舞台装置が凝っている。エジプトのアレクサンドリアは大きなプールを真ん中に、セレブなリゾートホテルのよう。衣装も柄物や華やかなリゾート感あり。放蕩にふける2人にぴったりの世界。

回転して反対側はローマ。簡素なオフィス風、パソコンやスクリーン、衣装もスーツや軍服。女性も露出は少なく、オフィスルックなタイトスカート。色味もネイビーや白黒茶系。かろうじて置物や花瓶らしき装飾物がローマ風?とも思えるが花などもなく。

甲冑の代わりに防弾チョッキとか。現代風にするとどんな意図がとか色々考えてしまうけど、まあまあこれは舞台美術として面白い。

2つの世界は対照的。そこを行き来するアントニーの心の揺れなどがみえてよい効果だった。

このセットは二段構えにもなる。途中アレクサンドリアのセットごと奈落に下に降りていき、被さるように他の世界が現れる。上下左右裏表。立体的な世界観の美術はできれば実際に見てみたい。

 

さてあらすじをさっくり雑に言うと

「中年のヤンデレ不倫カップルが老いらくの恋に溺れ、ズブズブに抜け出せなくなり、しまいには勘違いして死ぬ話」

わー身も蓋もない。

ロミジュリを中年でやるとこうなるんですよ的な。純愛といえば純愛。そこを納得させるのはロミジュリより難しいかも。
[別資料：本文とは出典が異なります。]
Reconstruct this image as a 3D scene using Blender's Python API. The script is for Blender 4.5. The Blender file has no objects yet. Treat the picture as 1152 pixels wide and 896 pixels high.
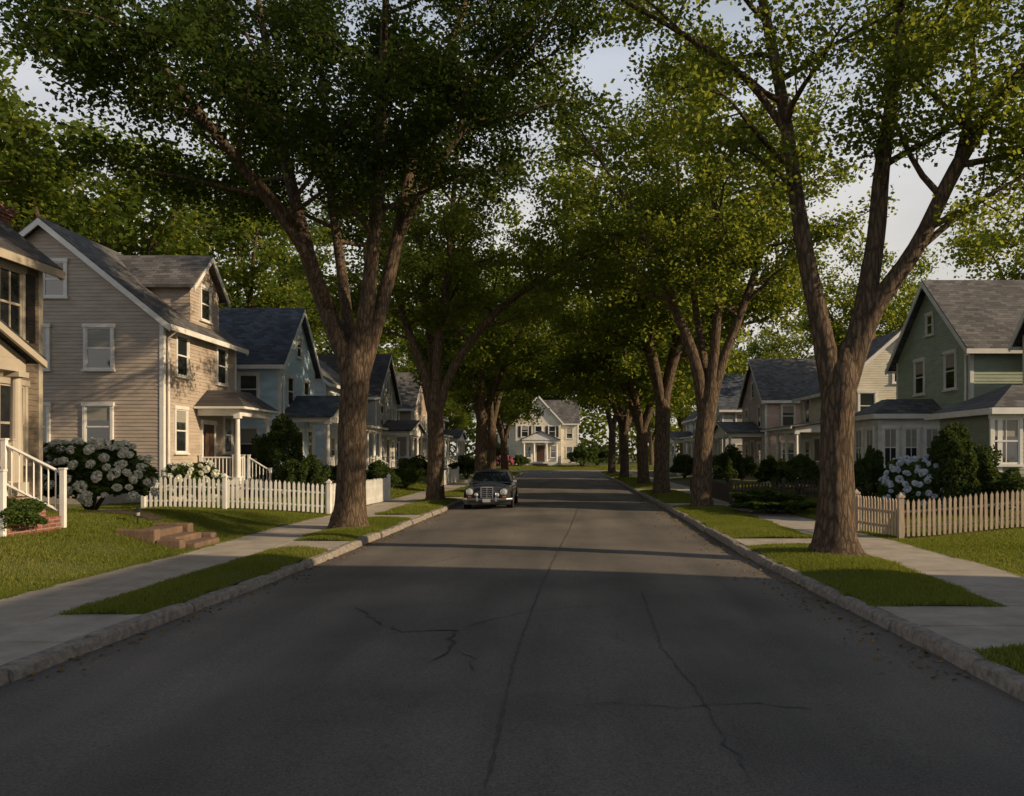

レイフさんはなかなか愛敬のあるいじらしいアントニーを。最初に出てきた時にアロハシャツの前をはだけて、胸もおなかもいい具合にぽちゃってて、これは身体から役作りしたのね〜。クレオパトラにメロメロで、会えば人目も憚らずチュッチュしまくり、部下に見られてたら「あ、いたの?」とちょっと恥じらったり(アドリブかな?)。少し枯れた色気が「俺はまだ現役だぜ?」なほどよいムンムンが漂っていい感じ。

クレオパトラに会うまでは武将として人望も力も勝負勘もある、いわゆるいい上司だったキャラ設定が効いている。クレオパトラにチュッチュもするが、部下にも隙あらば顔を寄せて愛情を示す。最後まで部下に愛されてたし、腹心のイノバーバスが裏切ったのを知った時も「しょうがないよな。彼がこの後仕える人をまた裏切らないといい」みたいな事言ったり。イノバーバスも裏切ってもなおアントニーを想っていたり。側近のイアラスはアントニーに殺してくれって言われて、でも殺せないから自分を殺しちゃう。オクタヴィアスも侮ってはいるけど、敬意は表してるのかなって部分もあるし。

そんな情に厚いアントニーだからこそ、恋に溺れて判断力をなくしている。という部分がレイフさんの演技で説得力を持つ。この辺は演出家との信頼関係もうかがえる。

クレオパトラの死の誤報受けた時も、速攻で俺も死ぬ〜ってなるし、殺してもらえないから割腹自殺しようとして死にきれなかったり。最後まで情けなくどうしようもないけど、放っておけない感じが。死にかけのとこは「俺まだ死んでない?死んでない?」のセリフのとこの間合いなのかそれまでの彼の演技のせいか、笑いが起きてしまうくらい。

クレオパトラ役のソフィー・オコネドーはファンキーでパワフルな女帝。男を翻弄する美魔女というより、生きるパワーに満ちた女性。レイフさんのアントニーがとことん情けないので、もーしょうがないね〜って受け止めてる。でも亡くなったアントニーの奥さんや、その後結婚したオクタヴィアにやきもち妬いたり。シンプルに感情表現する情熱的な女。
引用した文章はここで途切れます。